May 20, 2007

The Bohemian Book Bin, May 10

I have been trying to get down to this event for months, even planning to drive with Alifair Skebe when she had her reading there, but something here or somewhere have interferred. It's at the Kings Mall on 9W in Kingston on the 2nd Thursday of each month. But of course, when I'm featured, I had to be there. From the road & the parking lot it just says "Used Books" so you just have to have faith you're in the right spot. And you are: a fabulous used book shop, very neatly set up & arranged. The reading is squeezed into the entrance way, with refreshments served (!) in the mall hallway.

Teresa Marta Costa has been the host of a number of poetry venues in the mid-Hudson Valley, mostly notably at the Cross Street Atelier (which she could never pronounce) in Saugerties. She's fun, if a little ditzy, which I guess makes it fun, & this event is.

The first featured poet was Iris Litt whose most recent book is What I Wanted to Say (Shivastan Publishing, Woodstock, NY, 2006). She read a number of poems from this book as well as earlier, & some more recent, work. Her poems are short, about a page or less, & are responses to the world & its images around her, in the best way. Not just notebook jottings, but crafted poems nutured from the raw material of her life. We exchanged books & I'm very glad to have her work around the house now.

I was featured next & I want to record my playlist, since it is one that has served me well lately, once before at the Social Justice Center when I read for The Actual Theater Company salon -- check them out at I started with "for Hugh Thompson, Jr." as much as an invocation as anything else, then "Secrecy Guards Oldest Pine...", "On Reading the Tibetan Book of the Dead" with chime & rainstick, "The Wall" & "Baghdad/Albany" (partially as "Albany" poems & partially because the Kings Mall where we were is the site of the weekly counter-recruitment effort by Jay Wenk & Mary Keefe & others against the Army Recruiting station at the Mall -- they are being sued by the mall management for their activities), and ended with a bit of humor, "A Pain in the Neck."

The open mic was the usual mixed bag. I don't think I've ever heard C.J. Krieger before, & I liked his work, especially "Breakfast Breasts" -- yes, yes. Curtis Butler read "Urge & Urge & Urge" responding to Walt Whitman (Walt's birthday is May 31; Albany folk will be gathering at the Robert Burns statue in Washington Park at 6PM to read "Song of Myself").

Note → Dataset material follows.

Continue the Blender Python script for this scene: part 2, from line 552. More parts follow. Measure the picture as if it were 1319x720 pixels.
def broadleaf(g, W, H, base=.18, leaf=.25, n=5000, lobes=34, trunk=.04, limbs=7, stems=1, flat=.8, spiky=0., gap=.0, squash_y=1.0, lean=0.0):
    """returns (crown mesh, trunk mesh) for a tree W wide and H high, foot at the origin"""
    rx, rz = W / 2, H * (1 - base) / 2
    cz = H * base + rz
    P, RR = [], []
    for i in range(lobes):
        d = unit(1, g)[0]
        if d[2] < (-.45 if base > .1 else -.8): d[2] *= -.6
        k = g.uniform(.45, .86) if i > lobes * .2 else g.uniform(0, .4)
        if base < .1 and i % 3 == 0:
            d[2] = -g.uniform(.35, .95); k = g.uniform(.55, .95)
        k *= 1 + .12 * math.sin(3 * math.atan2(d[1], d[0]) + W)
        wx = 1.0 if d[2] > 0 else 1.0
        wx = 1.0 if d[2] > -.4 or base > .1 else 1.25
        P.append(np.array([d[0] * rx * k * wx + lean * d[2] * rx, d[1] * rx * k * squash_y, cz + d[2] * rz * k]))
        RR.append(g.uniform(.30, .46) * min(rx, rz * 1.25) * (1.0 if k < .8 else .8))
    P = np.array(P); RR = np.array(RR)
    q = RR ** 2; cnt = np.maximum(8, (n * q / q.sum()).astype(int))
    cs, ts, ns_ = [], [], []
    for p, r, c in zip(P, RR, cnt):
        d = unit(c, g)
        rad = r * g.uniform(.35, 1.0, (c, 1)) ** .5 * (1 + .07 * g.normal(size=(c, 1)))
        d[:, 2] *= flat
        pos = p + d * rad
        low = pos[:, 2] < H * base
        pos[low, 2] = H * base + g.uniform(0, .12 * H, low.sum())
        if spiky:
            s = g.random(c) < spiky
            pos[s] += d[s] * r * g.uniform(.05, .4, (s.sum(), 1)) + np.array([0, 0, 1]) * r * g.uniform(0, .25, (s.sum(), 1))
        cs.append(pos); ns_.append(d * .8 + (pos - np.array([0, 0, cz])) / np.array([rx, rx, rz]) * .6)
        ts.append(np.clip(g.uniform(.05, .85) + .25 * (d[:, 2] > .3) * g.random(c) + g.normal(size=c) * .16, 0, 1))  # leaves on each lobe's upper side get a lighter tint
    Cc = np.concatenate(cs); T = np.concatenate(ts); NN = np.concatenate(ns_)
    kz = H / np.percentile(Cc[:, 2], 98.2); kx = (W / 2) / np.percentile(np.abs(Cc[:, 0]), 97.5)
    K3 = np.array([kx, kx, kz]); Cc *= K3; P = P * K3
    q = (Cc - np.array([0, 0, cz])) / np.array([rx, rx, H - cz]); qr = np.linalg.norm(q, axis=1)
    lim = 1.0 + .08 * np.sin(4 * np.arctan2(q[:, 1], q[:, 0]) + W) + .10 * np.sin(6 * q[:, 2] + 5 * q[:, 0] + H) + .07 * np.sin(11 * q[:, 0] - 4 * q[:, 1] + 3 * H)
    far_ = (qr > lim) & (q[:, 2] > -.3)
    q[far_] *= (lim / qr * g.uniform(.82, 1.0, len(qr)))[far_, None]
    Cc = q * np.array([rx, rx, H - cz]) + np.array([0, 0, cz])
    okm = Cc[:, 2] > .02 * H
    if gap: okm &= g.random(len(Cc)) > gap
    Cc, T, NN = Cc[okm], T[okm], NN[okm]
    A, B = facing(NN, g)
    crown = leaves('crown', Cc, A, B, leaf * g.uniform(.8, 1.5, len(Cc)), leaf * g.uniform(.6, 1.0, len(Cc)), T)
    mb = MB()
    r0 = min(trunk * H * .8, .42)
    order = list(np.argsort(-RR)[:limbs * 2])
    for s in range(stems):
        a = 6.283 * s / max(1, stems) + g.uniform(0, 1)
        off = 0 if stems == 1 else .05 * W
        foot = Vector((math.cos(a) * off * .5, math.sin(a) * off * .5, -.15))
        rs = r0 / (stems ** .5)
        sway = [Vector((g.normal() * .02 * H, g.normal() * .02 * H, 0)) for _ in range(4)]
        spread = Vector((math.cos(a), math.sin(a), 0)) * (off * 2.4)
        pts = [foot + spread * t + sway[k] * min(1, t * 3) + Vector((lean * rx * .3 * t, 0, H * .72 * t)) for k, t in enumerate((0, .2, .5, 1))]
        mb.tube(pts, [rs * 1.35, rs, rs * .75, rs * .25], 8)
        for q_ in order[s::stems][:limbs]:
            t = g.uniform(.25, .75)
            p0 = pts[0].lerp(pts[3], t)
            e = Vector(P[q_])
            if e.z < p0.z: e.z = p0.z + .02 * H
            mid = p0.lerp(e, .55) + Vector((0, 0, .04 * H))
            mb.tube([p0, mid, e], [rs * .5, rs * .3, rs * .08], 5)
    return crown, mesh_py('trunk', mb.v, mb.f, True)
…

Speaking of birthdays, we celebrated Donald Lev's birthday (close enough) with cake. He read, as is his wont, a poem by Enid Dame, then a couple of his movie poems. Donald is one of the mid-Hudson's (& the world's) poetry treasures; look for his zine Home Planet News wherever -- & get Enid's poems too while you are at it.

Teresa Costa read her Spring poem, "Unlucky 13" about chickens & bears. Then Ted Gill with a bouquet of his short, rhymed ditties, which you need to hear -- who would've thought someone would be writing like this in this day & age, & have you still smiling.

When I saw Phillip Guarneri walk in I groaned -- he invariably reads too long, too sententiously, & so he did. If he had stopped at his first 2 poems I would have been proved wrong, but he continued on to a piece longer than his 2 poems with a letter to the editor that would have filled the editorial page & run on to the obituaries. Memo to open mic hosts: start timing when Phillip takes the stage & cut him off at 5 minutes, please.

Now, Robert Milby has been known to go too long too, but not tonight, although he did spend a good part of his time with the current literary/historical birthdays & a poem by Robert Browning, but then 2 interesting poems of his own, one on the Virginia Tech murders & the other "No Guru." Robert is to be forgiven for all the good he does promoting poets through his multiple open mic venues.

Marty Mulenex drove down as far as I did, maybe further, to remind us that May is National Bicycling Month -- keep pedaling, Marty, & writing (but not at the same time).

The last reader, Lisa A. Rings just does not read out enough, but that's what the job does to you. I love how she read 2 poems by her husband, Don Yacullo, & got choked up -- he was right there in the room, luck guy. Then her own "To Everyone Everywhere on Planet Earth." Thank you, Lisa.

Enjoyable night overall -- thank you Teresa!